City News

Former Johnson & Wales volleyball player raising money for charity

Brittany Hartsfield thought long and hard about all the fun ways she could celebrate her 21st birthday.

But in the end, she said, the former Johnson & Wales volleyball player wanted to remember the milestone date by doing something meaningful.

On Dec. 14, her birthday, Hartsfield will spend the day sponsoring two fundraising events in which proceeds will benefit the Semper Fi Fund, a nonprofit organization that supports wounded veterans and their families.

An aspiring Marine Corps officer, Hartsfield will host Volley for Vets, an adult volleyball tournament at Concord’s Carolina Courts. Additionally, she is putting herself through a 24-hour pull-up challenge called Raise the Bar, in which she will accept donations on behalf of the organization based on how many pull-ups she performs.

Hartsfield was a backup setter on the 2012 Wildcats team that reached the U.S. Collegiate Athletic Association national tournament. She is rallying some of her former teammates and past members of Johnson & Wales’ club volleyball program – some whom still are students – to join the cause.

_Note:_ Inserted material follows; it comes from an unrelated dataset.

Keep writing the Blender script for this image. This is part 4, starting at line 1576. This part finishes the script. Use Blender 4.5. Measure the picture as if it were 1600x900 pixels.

“I was just thinking about it and decided to do a fundraiser,” said Hartsfield. “A lot of the money that is donated to the Semper Fi Fund goes directly to the soldiers and their families.”

Hartsfield graduated from Johnson & Wales in spring 2013 with an associate degree in culinary arts. She since has moved from South End to University City and worked as a sushi cook, a nanny and a volleyball coach at Carolina Courts.

Hartsfield is the daughter of two career Marine Corps veterans, and that branch of the military has always held a special place in her heart. Coming out of East Chapel Hill High in 2011, Hartsfield considered her career options as either joining the Corps or attending Johnson & Wales.

At the time, she was more interested in Italian cuisine and studying in Italy. During her freshman year, she was a member of the university’s club volleyball program.

When Hartsfield was a sophomore, coach Callie Phillips welcomed her to Johnson & Wales’ varsity team. The Wildcats finished with a 17-10 regular-season record and were consistently ranked in the USCAA’s top 20.

“I couldn’t be more proud of Brittany’s demonstration of organization and initiative in this endeavor,” said Phillips. “I’m thrilled that she can incorporate volleyball into her fundraising efforts and continue playing as she works to become a Marine officer.”

Hartsfield became passionate about accomplishing personal physical challenges: She took up running and other forms of exercise and became a vegetarian.

When she graduated, Hartsfield decided to apply to the Marine Corps’ Officer Candidate School. In April, she attended a mini-Officer Candidate School in Parris Island, S.C., and said she enjoyed its rigorous physical and mental challenges.

Hartsfield will continue Officer Candidate School in the summers until she completes her bachelor’s degree. She is enrolled online at Arizona State University and expects to graduate next fall with a degree in nutrition.

Being in the Marine Corps “was something I always wanted to do,” she said.

Hartsfield’s goal is to raise $2,100 for the Semper Fi Fund. Men and women can participate in the 4-on-4 volleyball tournament for $15 per person ($20 late registration). The winning team will receive championship T-shirts.

Hartsfield will play on a team with former Wildcats teammates Reanna Bray and Tori Dublino, and current Johnson & Wales student Josiah Braxton. Former university volleyball club members Trey Thom, Renee Williams and Mackenzie Vonkoenig will play on a separate team.

With the Pull-up Challenge, Hartsfield will raise money in two ways. First, she will attempt to do 21 pull-ups without stopping. For every pull-up short of 21, Hartsfield will donate $2 to the cause.

Second, Hartsfield will attempt to do 239 pull-ups over a 24-hour period: one for every year of the Marine Corps’ existence. People are invited to donate per the number of pull-ups she completes.

“I love how unselfish she is about this,” said Bray. “She’s taking her day and making it about everyone else. I don’t know how many people could do something like this for anyone else.”